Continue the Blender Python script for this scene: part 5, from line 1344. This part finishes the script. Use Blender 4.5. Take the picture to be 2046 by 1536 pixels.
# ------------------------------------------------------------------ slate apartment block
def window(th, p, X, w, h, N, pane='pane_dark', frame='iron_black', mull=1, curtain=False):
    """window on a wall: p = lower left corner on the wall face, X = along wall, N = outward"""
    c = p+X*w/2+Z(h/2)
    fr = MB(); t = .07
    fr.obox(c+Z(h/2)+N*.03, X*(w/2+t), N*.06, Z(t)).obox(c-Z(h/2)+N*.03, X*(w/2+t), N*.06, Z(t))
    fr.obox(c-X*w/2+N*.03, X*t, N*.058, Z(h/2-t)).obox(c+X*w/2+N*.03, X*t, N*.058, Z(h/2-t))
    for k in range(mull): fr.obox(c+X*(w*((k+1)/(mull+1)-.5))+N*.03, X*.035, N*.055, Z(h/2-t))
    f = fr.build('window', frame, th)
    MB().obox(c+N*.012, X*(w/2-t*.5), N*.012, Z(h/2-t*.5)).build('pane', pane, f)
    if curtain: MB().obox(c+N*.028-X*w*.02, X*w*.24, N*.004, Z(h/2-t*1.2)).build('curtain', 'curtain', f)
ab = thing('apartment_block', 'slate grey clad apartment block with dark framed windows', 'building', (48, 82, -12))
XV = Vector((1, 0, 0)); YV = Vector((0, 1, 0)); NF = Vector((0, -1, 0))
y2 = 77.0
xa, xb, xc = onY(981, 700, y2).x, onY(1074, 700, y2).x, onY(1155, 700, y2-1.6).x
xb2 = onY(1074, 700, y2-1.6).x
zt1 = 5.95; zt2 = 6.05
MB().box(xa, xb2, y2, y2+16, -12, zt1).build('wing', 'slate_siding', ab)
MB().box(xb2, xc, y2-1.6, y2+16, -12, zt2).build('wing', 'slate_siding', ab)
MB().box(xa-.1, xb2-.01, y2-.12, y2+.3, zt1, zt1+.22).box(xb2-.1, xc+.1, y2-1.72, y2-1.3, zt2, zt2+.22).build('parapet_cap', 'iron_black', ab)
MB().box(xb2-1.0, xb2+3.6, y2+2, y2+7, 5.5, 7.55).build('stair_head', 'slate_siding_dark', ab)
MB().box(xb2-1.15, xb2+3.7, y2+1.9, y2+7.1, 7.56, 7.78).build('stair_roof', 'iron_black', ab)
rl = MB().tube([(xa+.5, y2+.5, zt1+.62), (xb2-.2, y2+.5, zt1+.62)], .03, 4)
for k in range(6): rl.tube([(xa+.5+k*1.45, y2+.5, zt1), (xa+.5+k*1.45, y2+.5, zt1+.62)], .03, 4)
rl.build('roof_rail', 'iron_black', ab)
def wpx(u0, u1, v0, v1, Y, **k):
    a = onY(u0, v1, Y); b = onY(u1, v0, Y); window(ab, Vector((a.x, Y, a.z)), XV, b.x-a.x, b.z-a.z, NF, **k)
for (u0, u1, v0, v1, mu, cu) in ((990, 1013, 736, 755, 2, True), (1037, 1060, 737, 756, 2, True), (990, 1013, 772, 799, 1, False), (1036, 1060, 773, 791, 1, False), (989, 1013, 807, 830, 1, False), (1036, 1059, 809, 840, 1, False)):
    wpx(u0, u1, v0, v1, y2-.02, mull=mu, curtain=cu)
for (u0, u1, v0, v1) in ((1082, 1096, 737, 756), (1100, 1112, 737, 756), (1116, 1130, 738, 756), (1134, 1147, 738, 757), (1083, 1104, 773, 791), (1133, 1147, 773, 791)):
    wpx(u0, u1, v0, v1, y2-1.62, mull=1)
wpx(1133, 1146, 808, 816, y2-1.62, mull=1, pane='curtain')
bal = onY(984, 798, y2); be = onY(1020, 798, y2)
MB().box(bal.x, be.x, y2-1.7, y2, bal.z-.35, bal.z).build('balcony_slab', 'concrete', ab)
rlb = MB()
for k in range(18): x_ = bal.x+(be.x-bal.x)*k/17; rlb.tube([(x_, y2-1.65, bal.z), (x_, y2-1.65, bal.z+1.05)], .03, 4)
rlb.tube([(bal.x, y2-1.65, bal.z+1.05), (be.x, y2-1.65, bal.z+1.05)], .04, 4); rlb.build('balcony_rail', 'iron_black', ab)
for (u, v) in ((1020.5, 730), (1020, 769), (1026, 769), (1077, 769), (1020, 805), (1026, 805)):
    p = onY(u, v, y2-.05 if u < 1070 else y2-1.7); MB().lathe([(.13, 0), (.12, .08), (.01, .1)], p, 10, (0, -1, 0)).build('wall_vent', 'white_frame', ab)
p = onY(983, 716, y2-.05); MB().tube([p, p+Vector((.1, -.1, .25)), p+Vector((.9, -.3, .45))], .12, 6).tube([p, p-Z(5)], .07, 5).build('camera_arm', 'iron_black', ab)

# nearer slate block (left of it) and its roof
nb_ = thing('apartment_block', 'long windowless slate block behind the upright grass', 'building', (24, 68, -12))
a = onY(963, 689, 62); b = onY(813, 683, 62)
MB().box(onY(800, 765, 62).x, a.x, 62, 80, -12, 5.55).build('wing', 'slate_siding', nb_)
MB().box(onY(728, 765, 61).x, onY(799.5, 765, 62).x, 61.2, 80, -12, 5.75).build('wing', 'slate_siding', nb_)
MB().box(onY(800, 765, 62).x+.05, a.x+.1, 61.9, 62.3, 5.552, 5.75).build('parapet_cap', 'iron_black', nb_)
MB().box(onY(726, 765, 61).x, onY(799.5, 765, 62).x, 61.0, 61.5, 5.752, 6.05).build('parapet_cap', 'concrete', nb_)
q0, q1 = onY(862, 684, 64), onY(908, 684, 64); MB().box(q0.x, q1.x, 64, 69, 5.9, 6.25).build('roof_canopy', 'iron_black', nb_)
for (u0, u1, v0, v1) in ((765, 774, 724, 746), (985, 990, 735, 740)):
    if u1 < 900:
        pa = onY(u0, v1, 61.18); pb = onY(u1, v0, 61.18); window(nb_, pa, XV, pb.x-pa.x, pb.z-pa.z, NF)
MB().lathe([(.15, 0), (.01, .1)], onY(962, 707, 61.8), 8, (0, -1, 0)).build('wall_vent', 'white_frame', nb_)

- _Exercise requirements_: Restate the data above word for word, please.

- _Response to the task_:
Continue the Blender Python script for this scene: part 5, from line 1344. This part finishes the script. Use Blender 4.5. Take the picture to be 2046 by 1536 pixels.
# ------------------------------------------------------------------ slate apartment block
def window(th, p, X, w, h, N, pane='pane_dark', frame='iron_black', mull=1, curtain=False):
    """window on a wall: p = lower left corner on the wall face, X = along wall, N = outward"""
    c = p+X*w/2+Z(h/2)
    fr = MB(); t = .07
    fr.obox(c+Z(h/2)+N*.03, X*(w/2+t), N*.06, Z(t)).obox(c-Z(h/2)+N*.03, X*(w/2+t), N*.06, Z(t))
    fr.obox(c-X*w/2+N*.03, X*t, N*.058, Z(h/2-t)).obox(c+X*w/2+N*.03, X*t, N*.058, Z(h/2-t))
    for k in range(mull): fr.obox(c+X*(w*((k+1)/(mull+1)-.5))+N*.03, X*.035, N*.055, Z(h/2-t))
    f = fr.build('window', frame, th)
    MB().obox(c+N*.012, X*(w/2-t*.5), N*.012, Z(h/2-t*.5)).build('pane', pane, f)
    if curtain: MB().obox(c+N*.028-X*w*.02, X*w*.24, N*.004, Z(h/2-t*1.2)).build('curtain', 'curtain', f)
ab = thing('apartment_block', 'slate grey clad apartment block with dark framed windows', 'building', (48, 82, -12))
XV = Vector((1, 0, 0)); YV = Vector((0, 1, 0)); NF = Vector((0, -1, 0))
y2 = 77.0
xa, xb, xc = onY(981, 700, y2).x, onY(1074, 700, y2).x, onY(1155, 700, y2-1.6).x
xb2 = onY(1074, 700, y2-1.6).x
zt1 = 5.95; zt2 = 6.05
MB().box(xa, xb2, y2, y2+16, -12, zt1).build('wing', 'slate_siding', ab)
MB().box(xb2, xc, y2-1.6, y2+16, -12, zt2).build('wing', 'slate_siding', ab)
MB().box(xa-.1, xb2-.01, y2-.12, y2+.3, zt1, zt1+.22).box(xb2-.1, xc+.1, y2-1.72, y2-1.3, zt2, zt2+.22).build('parapet_cap', 'iron_black', ab)
MB().box(xb2-1.0, xb2+3.6, y2+2, y2+7, 5.5, 7.55).build('stair_head', 'slate_siding_dark', ab)
MB().box(xb2-1.15, xb2+3.7, y2+1.9, y2+7.1, 7.56, 7.78).build('stair_roof', 'iron_black', ab)
rl = MB().tube([(xa+.5, y2+.5, zt1+.62), (xb2-.2, y2+.5, zt1+.62)], .03, 4)
for k in range(6): rl.tube([(xa+.5+k*1.45, y2+.5, zt1), (xa+.5+k*1.45, y2+.5, zt1+.62)], .03, 4)
rl.build('roof_rail', 'iron_black', ab)
def wpx(u0, u1, v0, v1, Y, **k):
    a = onY(u0, v1, Y); b = onY(u1, v0, Y); window(ab, Vector((a.x, Y, a.z)), XV, b.x-a.x, b.z-a.z, NF, **k)
for (u0, u1, v0, v1, mu, cu) in ((990, 1013, 736, 755, 2, True), (1037, 1060, 737, 756, 2, True), (990, 1013, 772, 799, 1, False), (1036, 1060, 773, 791, 1, False), (989, 1013, 807, 830, 1, False), (1036, 1059, 809, 840, 1, False)):
    wpx(u0, u1, v0, v1, y2-.02, mull=mu, curtain=cu)
for (u0, u1, v0, v1) in ((1082, 1096, 737, 756), (1100, 1112, 737, 756), (1116, 1130, 738, 756), (1134, 1147, 738, 757), (1083, 1104, 773, 791), (1133, 1147, 773, 791)):
    wpx(u0, u1, v0, v1, y2-1.62, mull=1)
wpx(1133, 1146, 808, 816, y2-1.62, mull=1, pane='curtain')
bal = onY(984, 798, y2); be = onY(1020, 798, y2)
MB().box(bal.x, be.x, y2-1.7, y2, bal.z-.35, bal.z).build('balcony_slab', 'concrete', ab)
rlb = MB()
for k in range(18): x_ = bal.x+(be.x-bal.x)*k/17; rlb.tube([(x_, y2-1.65, bal.z), (x_, y2-1.65, bal.z+1.05)], .03, 4)
rlb.tube([(bal.x, y2-1.65, bal.z+1.05), (be.x, y2-1.65, bal.z+1.05)], .04, 4); rlb.build('balcony_rail', 'iron_black', ab)
for (u, v) in ((1020.5, 730), (1020, 769), (1026, 769), (1077, 769), (1020, 805), (1026, 805)):
    p = onY(u, v, y2-.05 if u < 1070 else y2-1.7); MB().lathe([(.13, 0), (.12, .08), (.01, .1)], p, 10, (0, -1, 0)).build('wall_vent', 'white_frame', ab)
p = onY(983, 716, y2-.05); MB().tube([p, p+Vector((.1, -.1, .25)), p+Vector((.9, -.3, .45))], .12, 6).tube([p, p-Z(5)], .07, 5).build('camera_arm', 'iron_black', ab)

# nearer slate block (left of it) and its roof
nb_ = thing('apartment_block', 'long windowless slate block behind the upright grass', 'building', (24, 68, -12))
a = onY(963, 689, 62); b = onY(813, 683, 62)
MB().box(onY(800, 765, 62).x, a.x, 62, 80, -12, 5.55).build('wing', 'slate_siding', nb_)
MB().box(onY(728, 765, 61).x, onY(799.5, 765, 62).x, 61.2, 80, -12, 5.75).build('wing', 'slate_siding', nb_)
MB().box(onY(800, 765, 62).x+.05, a.x+.1, 61.9, 62.3, 5.552, 5.75).build('parapet_cap', 'iron_black', nb_)
MB().box(onY(726, 765, 61).x, onY(799.5, 765, 62).x, 61.0, 61.5, 5.752, 6.05).build('parapet_cap', 'concrete', nb_)
q0, q1 = onY(862, 684, 64), onY(908, 684, 64); MB().box(q0.x, q1.x, 64, 69, 5.9, 6.25).build('roof_canopy', 'iron_black', nb_)
for (u0, u1, v0, v1) in ((765, 774, 724, 746), (985, 990, 735, 740)):
    if u1 < 900:
        pa = onY(u0, v1, 61.18); pb = onY(u1, v0, 61.18); window(nb_, pa, XV, pb.x-pa.x, pb.z-pa.z, NF)
MB().lathe([(.15, 0), (.01, .1)], onY(962, 707, 61.8), 8, (0, -1, 0)).build('wall_vent', 'white_frame', nb_)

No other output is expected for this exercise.